A former top official at Baltimore's Department of Public Works says she was shown the door for doing exactly what she was hired to do: call out discrimination and unsafe working conditions. In a federal lawsuit filed last Thursday, former equity director Linda L. Batts accuses the city of firing her in retaliation after she pushed internal complaints about racial discrimination, retaliation, and workplace hazards. The suit frames the problems inside DPW as systemic and asks a court and jury to award damages and halt what it describes as long‑running civil rights violations at the agency.
Batts says she joined DPW in July 2019 as the department's first director of equity and environmental justice, with a mandate to investigate employee concerns and help fix them. Instead, according to her complaint, managers repeatedly blocked her efforts and sidelined her work. The filing states that the Equal Employment Opportunity Commission concluded the evidence "establishes a violation of the Civil Rights Act of 1964" and issued Batts a right‑to‑sue notice, clearing the way for this case. According to the court filing, which is posted on Scribd, she was terminated in March 2021 after escalating those complaints.
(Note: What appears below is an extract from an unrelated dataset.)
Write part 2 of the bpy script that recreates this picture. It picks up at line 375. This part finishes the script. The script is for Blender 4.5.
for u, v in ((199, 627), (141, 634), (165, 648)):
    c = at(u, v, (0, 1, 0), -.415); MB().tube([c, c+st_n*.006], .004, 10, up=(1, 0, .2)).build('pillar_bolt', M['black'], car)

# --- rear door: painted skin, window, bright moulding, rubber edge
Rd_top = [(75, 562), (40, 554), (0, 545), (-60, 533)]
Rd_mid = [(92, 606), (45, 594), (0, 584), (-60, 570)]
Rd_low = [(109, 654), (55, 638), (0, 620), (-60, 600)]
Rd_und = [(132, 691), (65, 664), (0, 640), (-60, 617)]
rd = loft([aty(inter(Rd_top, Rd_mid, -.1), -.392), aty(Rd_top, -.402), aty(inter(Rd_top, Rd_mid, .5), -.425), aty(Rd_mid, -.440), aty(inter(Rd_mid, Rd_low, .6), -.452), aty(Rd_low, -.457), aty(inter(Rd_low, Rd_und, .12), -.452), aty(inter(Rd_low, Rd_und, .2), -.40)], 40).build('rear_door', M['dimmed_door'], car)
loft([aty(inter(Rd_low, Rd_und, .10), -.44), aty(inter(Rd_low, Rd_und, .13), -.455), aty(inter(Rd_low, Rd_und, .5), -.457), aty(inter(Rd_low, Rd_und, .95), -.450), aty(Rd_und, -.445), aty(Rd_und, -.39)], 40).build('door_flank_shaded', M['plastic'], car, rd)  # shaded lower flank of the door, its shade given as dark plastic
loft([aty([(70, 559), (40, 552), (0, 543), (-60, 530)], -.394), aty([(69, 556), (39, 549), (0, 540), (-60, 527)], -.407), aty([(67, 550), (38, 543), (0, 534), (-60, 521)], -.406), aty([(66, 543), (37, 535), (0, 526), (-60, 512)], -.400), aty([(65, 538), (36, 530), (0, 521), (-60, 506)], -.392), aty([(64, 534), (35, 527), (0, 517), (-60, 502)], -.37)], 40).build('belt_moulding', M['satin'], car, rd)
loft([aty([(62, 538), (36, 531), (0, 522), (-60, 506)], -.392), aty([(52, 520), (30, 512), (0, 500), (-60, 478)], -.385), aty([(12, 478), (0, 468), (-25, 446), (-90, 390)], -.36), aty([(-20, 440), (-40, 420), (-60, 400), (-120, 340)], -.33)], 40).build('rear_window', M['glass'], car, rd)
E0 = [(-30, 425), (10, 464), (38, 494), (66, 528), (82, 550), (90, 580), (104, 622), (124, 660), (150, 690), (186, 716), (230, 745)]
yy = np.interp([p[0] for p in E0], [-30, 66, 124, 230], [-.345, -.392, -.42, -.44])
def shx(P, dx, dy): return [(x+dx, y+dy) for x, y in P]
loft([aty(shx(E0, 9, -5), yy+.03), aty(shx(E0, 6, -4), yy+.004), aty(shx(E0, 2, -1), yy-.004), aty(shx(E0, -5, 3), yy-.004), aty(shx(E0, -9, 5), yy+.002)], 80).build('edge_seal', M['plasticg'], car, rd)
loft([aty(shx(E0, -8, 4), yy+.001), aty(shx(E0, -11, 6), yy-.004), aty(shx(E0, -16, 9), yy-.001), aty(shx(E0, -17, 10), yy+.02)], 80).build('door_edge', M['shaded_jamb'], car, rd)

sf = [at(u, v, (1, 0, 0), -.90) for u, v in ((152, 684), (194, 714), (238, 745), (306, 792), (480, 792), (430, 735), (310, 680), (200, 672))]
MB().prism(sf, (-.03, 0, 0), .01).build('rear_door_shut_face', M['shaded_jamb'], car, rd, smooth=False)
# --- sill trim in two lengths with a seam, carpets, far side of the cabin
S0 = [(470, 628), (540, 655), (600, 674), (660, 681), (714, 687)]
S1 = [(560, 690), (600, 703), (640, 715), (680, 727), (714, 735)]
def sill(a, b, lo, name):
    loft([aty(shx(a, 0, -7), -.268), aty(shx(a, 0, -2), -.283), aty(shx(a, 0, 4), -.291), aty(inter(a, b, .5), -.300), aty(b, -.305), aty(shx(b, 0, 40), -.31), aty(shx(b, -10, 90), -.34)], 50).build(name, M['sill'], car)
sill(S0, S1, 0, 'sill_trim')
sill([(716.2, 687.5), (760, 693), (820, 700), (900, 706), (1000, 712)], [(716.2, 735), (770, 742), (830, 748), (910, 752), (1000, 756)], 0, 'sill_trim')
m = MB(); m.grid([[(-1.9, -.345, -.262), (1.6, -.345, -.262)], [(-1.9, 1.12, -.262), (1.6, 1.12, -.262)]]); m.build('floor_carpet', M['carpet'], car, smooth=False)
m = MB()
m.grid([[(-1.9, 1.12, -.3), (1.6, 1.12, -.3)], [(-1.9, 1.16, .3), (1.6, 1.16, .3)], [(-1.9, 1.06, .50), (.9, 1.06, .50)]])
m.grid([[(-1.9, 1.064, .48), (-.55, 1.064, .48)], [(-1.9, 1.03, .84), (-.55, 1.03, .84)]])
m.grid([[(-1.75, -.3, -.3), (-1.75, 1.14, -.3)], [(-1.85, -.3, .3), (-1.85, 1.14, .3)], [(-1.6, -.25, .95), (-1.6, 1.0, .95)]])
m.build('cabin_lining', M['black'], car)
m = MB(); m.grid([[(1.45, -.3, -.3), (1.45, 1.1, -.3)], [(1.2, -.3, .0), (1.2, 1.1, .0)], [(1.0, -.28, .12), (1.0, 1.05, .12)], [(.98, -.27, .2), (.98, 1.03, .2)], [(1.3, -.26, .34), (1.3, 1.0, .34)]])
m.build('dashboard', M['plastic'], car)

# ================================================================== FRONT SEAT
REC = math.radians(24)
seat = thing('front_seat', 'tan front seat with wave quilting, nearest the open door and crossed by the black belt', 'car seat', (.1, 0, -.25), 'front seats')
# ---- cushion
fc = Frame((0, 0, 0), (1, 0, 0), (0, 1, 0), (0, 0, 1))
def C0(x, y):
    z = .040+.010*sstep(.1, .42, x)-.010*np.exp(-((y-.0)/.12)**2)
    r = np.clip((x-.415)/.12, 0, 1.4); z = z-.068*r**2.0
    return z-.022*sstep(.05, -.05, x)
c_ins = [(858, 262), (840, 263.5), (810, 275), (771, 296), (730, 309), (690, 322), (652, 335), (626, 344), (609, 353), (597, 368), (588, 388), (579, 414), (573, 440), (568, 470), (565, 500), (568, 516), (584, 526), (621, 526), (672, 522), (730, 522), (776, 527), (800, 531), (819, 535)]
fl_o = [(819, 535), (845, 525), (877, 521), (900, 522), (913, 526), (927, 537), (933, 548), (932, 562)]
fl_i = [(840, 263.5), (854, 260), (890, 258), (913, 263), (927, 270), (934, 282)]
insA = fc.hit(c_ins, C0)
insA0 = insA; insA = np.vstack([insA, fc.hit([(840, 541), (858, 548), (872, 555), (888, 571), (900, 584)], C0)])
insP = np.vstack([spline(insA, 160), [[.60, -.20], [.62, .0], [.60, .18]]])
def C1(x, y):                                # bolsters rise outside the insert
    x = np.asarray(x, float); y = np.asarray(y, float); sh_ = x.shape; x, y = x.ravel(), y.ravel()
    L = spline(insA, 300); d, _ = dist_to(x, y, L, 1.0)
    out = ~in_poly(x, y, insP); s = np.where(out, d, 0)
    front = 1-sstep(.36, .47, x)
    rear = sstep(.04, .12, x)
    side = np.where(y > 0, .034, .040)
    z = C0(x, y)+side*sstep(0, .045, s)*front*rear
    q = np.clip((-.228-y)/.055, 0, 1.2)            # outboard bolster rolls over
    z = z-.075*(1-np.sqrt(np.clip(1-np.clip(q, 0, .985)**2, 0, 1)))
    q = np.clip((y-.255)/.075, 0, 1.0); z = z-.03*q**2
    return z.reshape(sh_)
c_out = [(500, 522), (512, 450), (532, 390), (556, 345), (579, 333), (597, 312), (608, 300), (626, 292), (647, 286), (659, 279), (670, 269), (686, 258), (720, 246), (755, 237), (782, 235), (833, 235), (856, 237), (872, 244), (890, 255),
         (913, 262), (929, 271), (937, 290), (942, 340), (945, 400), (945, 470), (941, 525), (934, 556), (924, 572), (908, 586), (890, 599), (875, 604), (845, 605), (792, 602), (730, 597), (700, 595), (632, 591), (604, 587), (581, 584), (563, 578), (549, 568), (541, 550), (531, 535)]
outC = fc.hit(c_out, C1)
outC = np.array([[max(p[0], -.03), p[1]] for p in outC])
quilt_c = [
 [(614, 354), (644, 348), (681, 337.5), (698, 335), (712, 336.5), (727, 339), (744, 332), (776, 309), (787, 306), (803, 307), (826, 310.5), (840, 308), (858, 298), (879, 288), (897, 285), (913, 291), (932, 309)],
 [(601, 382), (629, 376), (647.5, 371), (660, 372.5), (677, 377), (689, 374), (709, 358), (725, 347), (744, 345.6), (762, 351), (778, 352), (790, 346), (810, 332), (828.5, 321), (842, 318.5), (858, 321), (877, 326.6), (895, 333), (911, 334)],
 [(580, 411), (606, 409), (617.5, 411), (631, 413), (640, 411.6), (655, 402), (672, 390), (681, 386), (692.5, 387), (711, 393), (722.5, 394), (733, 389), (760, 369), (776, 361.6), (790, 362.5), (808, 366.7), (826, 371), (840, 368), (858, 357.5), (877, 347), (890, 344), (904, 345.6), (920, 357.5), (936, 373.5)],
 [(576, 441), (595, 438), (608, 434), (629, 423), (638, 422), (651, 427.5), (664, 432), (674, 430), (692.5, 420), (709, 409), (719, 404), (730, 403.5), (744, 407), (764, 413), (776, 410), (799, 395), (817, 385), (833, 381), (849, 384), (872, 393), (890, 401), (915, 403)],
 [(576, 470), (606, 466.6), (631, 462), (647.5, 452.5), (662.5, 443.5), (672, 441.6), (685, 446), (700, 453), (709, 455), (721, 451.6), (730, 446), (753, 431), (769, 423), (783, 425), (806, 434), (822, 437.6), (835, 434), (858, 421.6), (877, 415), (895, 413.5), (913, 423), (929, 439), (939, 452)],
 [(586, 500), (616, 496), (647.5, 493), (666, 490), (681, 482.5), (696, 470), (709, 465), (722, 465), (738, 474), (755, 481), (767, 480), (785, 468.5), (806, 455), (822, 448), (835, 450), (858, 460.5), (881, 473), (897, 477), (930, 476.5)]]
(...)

Her attorney, Thiruvendran "Thiru" Vignarajah, has not been shy about describing the scope of the claims. He says the lawsuit exposes "systemic" problems at DPW, citing workers who allegedly described conditions as "akin to a pre‑Emancipation Proclamation, colonial plantation‑type environment." He also connects Batts’s internal warnings on safety to issues that predated the 2024 death of sanitation worker Ronald Silver II, arguing the department ignored red flags. CBS Baltimore reviewed the complaint and covered the news conference where Batts and her legal team laid out their case.
Allegations in the court filing
The complaint does not just speak in generalities. Batts alleges that women at some DPW facilities had no access to on‑site restrooms, that veteran sanitation workers were paid less than peers doing similar work, and that staff who spoke up about conditions were monitored, ostracized, or disciplined. She says managers routinely failed to conduct serious investigations into complaints and that internal avenues for redress were effectively blocked, creating a chilling effect that discouraged employees from coming forward. These allegations appear in a document posted on Scribd.
City response and union reaction
City Hall is not talking, at least not yet. A spokesperson for the mayor's office said the lawsuit is active litigation and that the administration will reserve comment for the courtroom rather than the press. On the labor side, union leaders have lined up behind Batts, saying her claims sound very familiar. AFSCME Local 44 leaders have publicly argued that the suit mirrors complaints they have been hearing from DPW workers for years. WCBM reported the mayor’s brief statement and the union's response when the case was announced.
Context: Heat death and inspector general findings
The lawsuit lands at a rough time for DPW. In August 2024, sanitation worker Ronald Silver II died on the job, prompting investigations by the city inspector general and state officials. Those reviews flagged failures in training, injury reporting, and protections for workers in intense heat. Independent inquiries and state labor citations found gaps in DPW's heat‑illness policies and inconsistent record‑keeping. Batts says she had raised similar concerns internally long before Silver's death. Much of that context comes from reporting by WYPR and from inspector general releases.
Legal claims and remedies
Batts’s complaint brings a battery of federal and state claims, including alleged violations of Title VII, the Age Discrimination in Employment Act, 42 U.S.C. § 1981, and Maryland’s Fair Employment Practices Act. She is seeking back pay and other lost wages, compensation for emotional distress, and declaratory relief that would formally spell out the city's obligations. The suit also demands a jury trial. CBS Baltimore reviewed the filing and summarized the remedies Batts is seeking.
What comes next
The case is now pending in the U.S. District Court in Maryland. The city will have a chance to answer the complaint or try to knock it out early with a motion to dismiss. If the suit survives those initial challenges, both sides will head into discovery, where internal records and employee testimony could become public. The lawsuit arrives as DPW is already under pressure for defending a delayed timetable on a federal sewage consent decree and for its handling of workplace reforms, a backdrop that local reporting says has fueled deep distrust among workers and community advocates. Baltimore Brew has tracked those broader operational battles at the department.